“During the years I was going, the film festival seemed to become a bigger and bigger deal,” shared Ridgers. “When the porn stars were having their awards show there as well (the Hot D’Or’s ran from 1992-2001), that added a layer of craziness and made for some interesting photographic juxtapositions. The main film festival seemed to take itself awfully serious, and having the porn stars there lightened the mood somewhat.”
Young women then, adult entertainers and wannabe film stars alike, are a constant throughout the new book, posing with friends or performing for the camera; showing off in an attempt to emulate Brigitte Bardot’s culture-shifting debut at the festival in 1953, while promoting “Manina, the Girl in the Bikini.” Ridgers, adopting the gaze of a bystander, recorded it all, from the playful to the outrageous, and sometimes the outright questionable, as in the picture of another photographer taking an upskirting shot. “It seemed shocking then, too, which was why I took the photograph,” he explained. “I was appalled by the unabashed brazenness of it. Someone doing that nowadays would, rightly, get arrested.”

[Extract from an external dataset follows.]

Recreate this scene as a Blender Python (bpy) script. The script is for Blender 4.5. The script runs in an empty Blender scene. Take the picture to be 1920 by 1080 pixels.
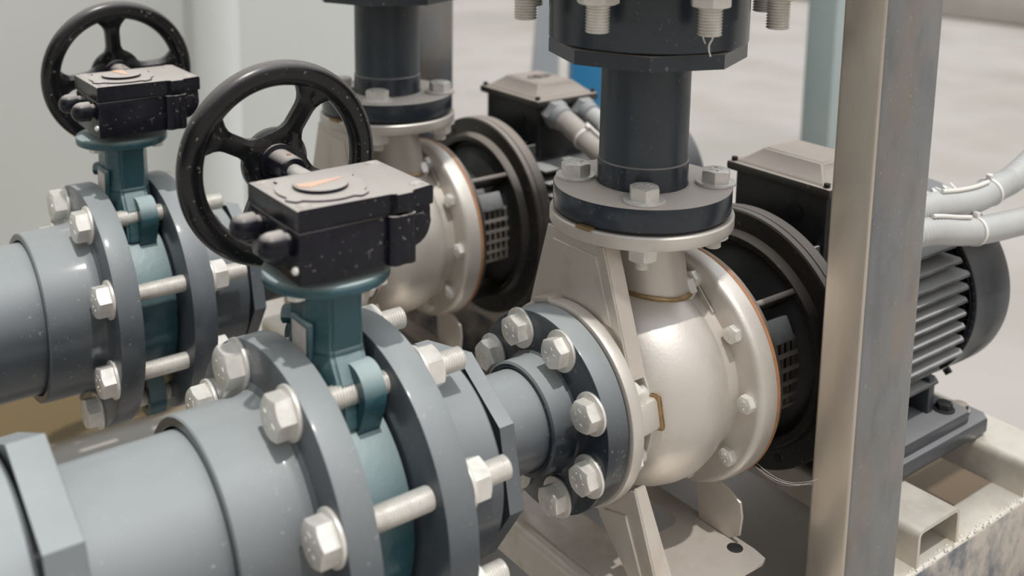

Stressing that he never considered himself above his peers, Ridgers further recalled that he also never felt any sense of kinship with them, and the book concludes with an image of some photographers holding and discussing one of his images, oblivious to his presence. “The whole time I went to the festival, I don’t think I had one conversation with any of the other photographers,” he said. “They shouted at me occasionally, for getting in their way, but that’s hardly a conversation. It sounds terrible, I know, but I just ignored them. I’m competitive and very focused — if I’m standing around chatting, I may be missing a good photograph.”